## begin Records for processing
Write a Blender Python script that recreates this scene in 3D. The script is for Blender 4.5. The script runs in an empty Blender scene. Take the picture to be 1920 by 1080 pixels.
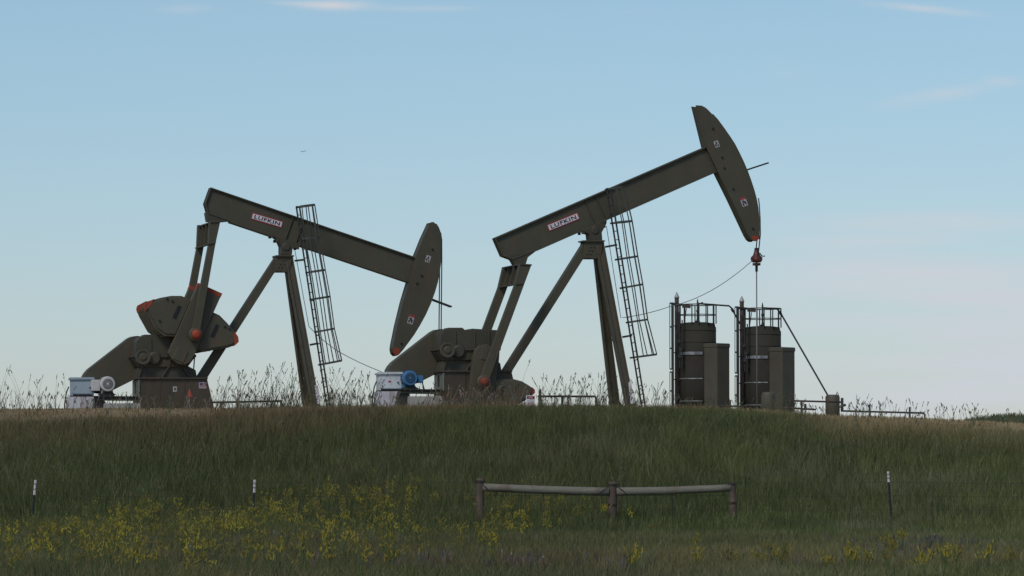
import bpy, math, random
import numpy as np
from mathutils import Vector, Matrix
random.seed(7); rng = np.random.default_rng(11)
PI = math.pi
scene = bpy.context.scene
COL = scene.collection

# ------------------------------------------------------------------ camera
F = 7500.0                       # focal length in pixels of a 1920 px wide frame
PITCH = math.atan(360.0 / F)
cd = bpy.data.cameras.new('camera'); cam = bpy.data.objects.new('camera', cd); COL.objects.link(cam)
cd.sensor_width = 36.0; cd.lens = 36.0 * F / 1920.0
cd.clip_start = 1.0; cd.clip_end = 20000.0
cam.location = (0, 0, 0); cam.rotation_euler = (PI / 2 + PITCH, 0, 0)
scene.camera = cam
FW = Vector((0, math.cos(PITCH), math.sin(PITCH))); UPV = Vector((0, -math.sin(PITCH), math.cos(PITCH)))
def ray(px, py):
    return Vector((1, 0, 0)) * (px - 960) + UPV * (540 - py) + FW * F
def W(px, py, Y):
    d = ray(px, py); return d * (Y / d.y)

# ------------------------------------------------------------------ materials
def nt(name):
    m = bpy.data.materials.new(name); m.use_nodes = True
    n = m.node_tree.nodes; l = m.node_tree.links
    return m, n, l, n['Principled BSDF']
def mixrgb(n, l, fac, a, b, mode='MIX'):
    x = n.new('ShaderNodeMix'); x.data_type = 'RGBA'; x.blend_type = mode
    for sock, v in ((x.inputs[0], fac), (x.inputs[6], a), (x.inputs[7], b)):
        if isinstance(v, (float, int)): sock.default_value = v
        elif isinstance(v, tuple): sock.default_value = (*v, 1)
        else: l.new(v, sock)
    return x.outputs[2]
def noise(n, l, scale, detail=4, vec=None, rough=.55):
    x = n.new('ShaderNodeTexNoise'); x.inputs['Scale'].default_value = scale
    x.inputs['Detail'].default_value = detail; x.inputs['Roughness'].default_value = rough
    if vec is not None: l.new(vec, x.inputs['Vector'])
    return x.outputs['Fac']
def ramp(n, l, fac, p0, p1):
    x = n.new('ShaderNodeMapRange'); x.inputs[1].default_value = p0; x.inputs[2].default_value = p1
    l.new(fac, x.inputs[0]); return x.outputs[0]
def paint(name, c, c2=None, stain=None, amount=.35, rough=.55, metal=0.0, scale=1.2, spec=.35):
    m, n, l, b = nt(name)
    tc = n.new('ShaderNodeTexCoord')
    c2 = c2 or tuple(v * .82 for v in c)
    col = mixrgb(n, l, ramp(n, l, noise(n, l, scale, 6, tc.outputs['Object']), .35, .65), c, c2)
    if stain:
        mp = n.new('ShaderNodeMapping'); mp.inputs['Scale'].default_value = (2.2, 2.2, .55)
        l.new(tc.outputs['Object'], mp.inputs['Vector'])
        f = ramp(n, l, noise(n, l, 2.4, 8, mp.outputs[0], .65), .5, .72)
        mm = n.new('ShaderNodeMath'); mm.operation = 'MULTIPLY'; mm.inputs[1].default_value = amount
        l.new(f, mm.inputs[0]); col = mixrgb(n, l, mm.outputs[0], col, stain)
    l.new(col, b.inputs['Base Color'])
    r = n.new('ShaderNodeMapRange'); r.inputs[3].default_value = rough - .1; r.inputs[4].default_value = rough + .15
    l.new(noise(n, l, 5, 4, tc.outputs['Object']), r.inputs[0]); l.new(r.outputs[0], b.inputs['Roughness'])
    b.inputs['Metallic'].default_value = metal; b.inputs['Specular IOR Level'].default_value = spec
    return m
M = {}
M['olive'] = paint('olive_paint', (.090, .079, .050), (.076, .067, .043), (.120, .070, .045), .75)
M['olive2'] = paint('olive_paint_weathered', (.078, .069, .045), (.060, .053, .036), (.11, .060, .038), .6)
M['olivelit'] = paint('olive_paint_skylit', (.11, .11, .08), (.085, .085, .062), (.10, .07, .045), .4)  # lighter copy of the olive, with sky light put into the colour
M['brown'] = paint('olive_paint_dusty', (.078, .060, .040), (.060, .047, .033), (.115, .064, .036), .7)
M['tankbrown'] = paint('brown_shell_paint', (.042, .037, .029), (.035, .031, .025), (.058, .042, .032), .6, rough=.8, spec=.1)
M['steel'] = paint('dark_steel', (.046, .046, .040), rough=.55)
M['cable'] = paint('wire_rope', (.03, .03, .03), rough=.6)
M['greycable'] = paint('grey_signal_cable', (.16, .18, .19), rough=.6)
M['orange'] = paint('orange_red_paint', (.40, .062, .026), (.30, .052, .024), (.14, .045, .03), .8, rough=.65, scale=4)
M['pinkred'] = paint('crimson_paint', (.42, .04, .06), (.36, .04, .05), rough=.5)
M['redbrown'] = paint('rusty_red_primer', (.14, .035, .026), (.09, .03, .024), (.06, .03, .02), .5, rough=.4)
M['white'] = paint('white_panel_paint', (.62, .64, .66), (.54, .57, .60), (.30, .20, .13), .5, rough=.5)
M['grey'] = paint('grey_panel_paint', (.33, .39, .44), (.29, .35, .40), (.25, .22, .2), .3, rough=.45)
M['speckle'] = paint('chipped_white_paint', (.60, .58, .60), (.50, .47, .50), (.16, .08, .04), .95, rough=.6, scale=3)
M['blue'] = paint('blue_motor_paint', (.06, .19, .36), (.05, .16, .31), (.07, .09, .12), .4, rough=.4)
M['bluedark'] = paint('dark_fan_grille', (.03, .06, .10), rough=.5)
M['motorwhite'] = paint('white_motor_paint', (.62, .60, .57), (.52, .50, .47), (.3, .22, .16), .5, rough=.45)
M['motorgrey'] = paint('grey_fan_grille', (.16, .16, .15), rough=.5)
M['label'] = paint('white_label', (.74, .68, .69), (.68, .62, .64), rough=.5)
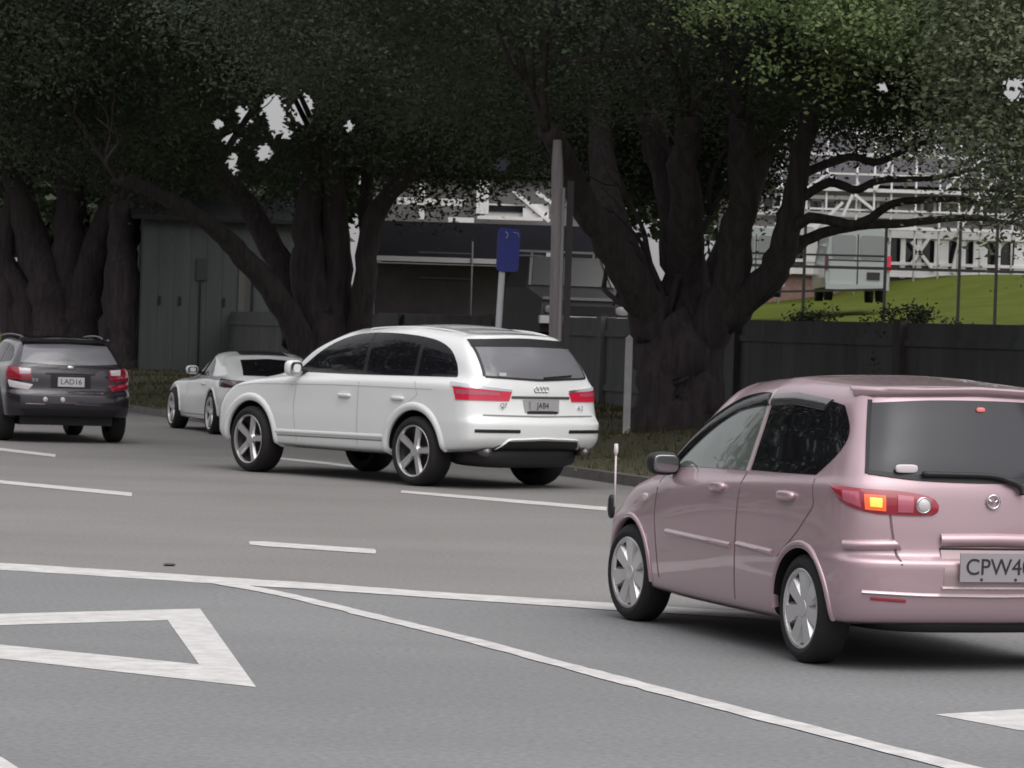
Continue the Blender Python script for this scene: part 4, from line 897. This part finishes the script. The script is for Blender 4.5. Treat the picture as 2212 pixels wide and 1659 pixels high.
# ------------------------------------------------------------------ shed on the left
M_SHED = mat('shed_boards', (.095,.105,.105), .8, var=.15, scale=1.5, stretch=(2,2,.15)); M_SHEDD = mat('shed_dark', (.02,.022,.024), .8)
d = 84.0; q = at(475, 790, d); sh = empty('shed', (q.x, d, .5), R(8)); tag(sh, 'plain grey green boarded shed behind the white coupe', 'shed')
W_ = 4.0
m = MB()
for k in range(10): m.box((-W_/2+.2+.4*k, 0, 1.9), (.394, .05, 3.8))
m.build('front_wall', M_SHED, sh)
m = MB(); m.box((-W_/2,2,1.9),(.06,4,3.8)); m.box((W_/2+.02,2,1.9),(.06,4,3.8)); m.box((0,4,1.9),(W_,.06,3.8)); m.build('side_walls', M_SHED, sh)
m = MB(); v = [(-W_/2-.3,-.35,3.75),(W_/2+.3,-.35,3.75),(W_/2+.3,4.3,4.5),(-W_/2-.3,4.3,4.5)]; m.add(v+[(a,b_,c_+.1) for a,b_,c_ in v],[(3,2,1,0),(4,5,6,7),(0,1,5,4),(1,2,6,5),(2,3,7,6),(3,0,4,7)]); m.build('roof', M_SHEDD, sh)
for x in (-.55, .75): m = MB(); m.box((x,-.04,1.2),(.05,.02,2.4)); m.build('board_gap', M_SHEDD, sh)
m = MB(); m.box((.48,-.045,1.4),(.16,.03,2.8)); m.build('corner_board', mat('board_pale', (.14,.135,.125), .8), sh)
m = MB(); m.box((-.53,-.05,2.55),(.26,.04,.55)); m.build('vent', mat('vent_grey', (.055,.06,.062), .7), sh)
for x in (-1.55,-1.05,.05): m = MB(); m.box((x,-.045,1.75),(.06,.03,.22)); m.build('wall_slot', M_SHEDD, sh)

# ------------------------------------------------------------------ low dark house in the middle
M_NAVY = mat('navy_roof', (.009,.009,.012), .95, spec=.1, var=.2, scale=2); M_BROWN = mat('brown_wall', (.080,.070,.074), .85, var=.25, scale=1.5)
M_TRIM = mat('white_trim', (.74,.72,.74), .5, var=.06, scale=3); M_WIN = mat('house_glass', (.02,.022,.026), .08, spec=.8); M_GREYT = mat('grey_trim', (.16,.15,.16), .6)
d = 76.0; q0 = at(1070, 690, d); lh = empty('house', (q0.x, d, .7), R(-1.2)); tag(lh, 'low dark house with a navy roof and a white gutter behind the blue sign', 'house')
hw = 2.75
lx = lambda u: (u-1070)*d/F_D
m = MB(); m.box((0,2,1.25),(hw*2,4,2.5)); m.build('wall', M_BROWN, lh)
m = MB(); v = [(-hw-.15,-.5,2.62),(hw+.15,-.5,2.62),(hw+.15,1.1,3.50),(-hw-.15,1.1,3.50)]; m.add(v+[(a,b_,c_-.08) for a,b_,c_ in v],[(0,1,2,3),(7,6,5,4),(0,4,5,1),(1,5,6,2),(2,6,7,3),(3,7,4,0)])
v = [(-hw-.15,1.1,3.50),(hw+.15,1.1,3.50),(hw+.15,4.6,2.62),(-hw-.15,4.6,2.62)]; m.add(v,[(0,1,2,3)]); rf = m.build('roof', M_NAVY, lh)
m = MB(); m.box(((lx(805)+lx(1190))/2,-.57,2.60),(lx(1190)-lx(805),.10,.11)); m.build('gutter', M_TRIM, lh)
m = MB(); m.box((lx(1184),-.66,2.80),(.16,.08,.16)); m.box((lx(1184),-.66,2.62),(.17,.08,.2)); m.build('gutter_end', M_TRIM, lh)
m = MB(); m.box((lx(1155),-.60,2.76),(.95,.05,.03)); m.box((lx(960),-.60,2.76),(1.2,.05,.025)); m.build('roof_batten', M_GREYT, lh)
m = MB(); m.box((lx(1160),-.06,2.10),(.85,.06,.05)); m.box((lx(1140),-.06,1.93),(.5,.06,.05)); m.bar((lx(1150),-.08,2.08),(lx(1165),-.08,1.82),.05); m.box((lx(1150),-.06,1.35),(1.1,.06,.04)); m.build('window_sill', M_GREYT, lh)
m = MB(); m.box((lx(1150),-.035,2.26),(.75,.04,.24)); m.build('window', M_WIN, lh)
m = MB(); m.box((lx(940),-.05,1.36),(2.6,.05,.035)); m.box((lx(960),-.05,2.2),(1.2,.05,.03)); m.build('wall_ledge', M_GREYT, lh)
m = MB(); m.tube([(lx(1018),-.64,.0),(lx(1018),-.64,3.1)],[.022,.018],8); m.build('downpipe', M_GREYT, lh, True)

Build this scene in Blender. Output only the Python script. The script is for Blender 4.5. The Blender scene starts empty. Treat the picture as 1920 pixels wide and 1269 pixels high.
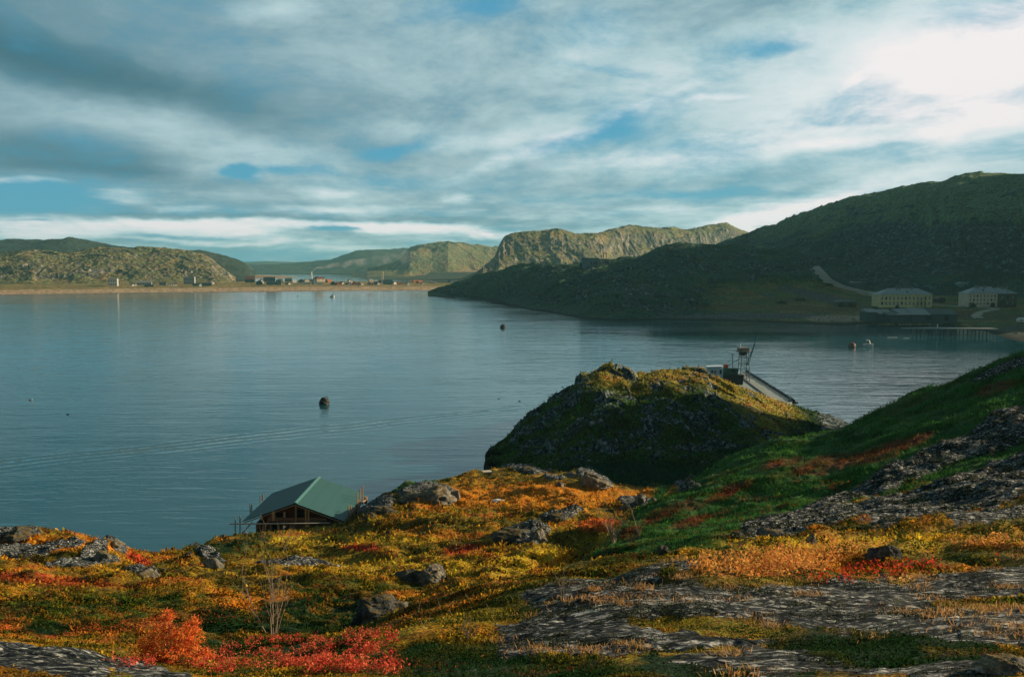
## end Records for processing
- [Work required]: Copy every line of the entries above in which "Python" occurs.

- [Answer below]:
Write a Blender Python script that recreates this scene in 3D. The script is for Blender 4.5. The script runs in an empty Blender scene. Take the picture to be 1920 by 1080 pixels.
Continue the Blender Python script for this scene: part 4, from line 897. This part finishes the script. The script is for Blender 4.5. Treat the picture as 2212 pixels wide and 1659 pixels high.
Build this scene in Blender. Output only the Python script. The script is for Blender 4.5. The Blender scene starts empty. Treat the picture as 1920 pixels wide and 1269 pixels high.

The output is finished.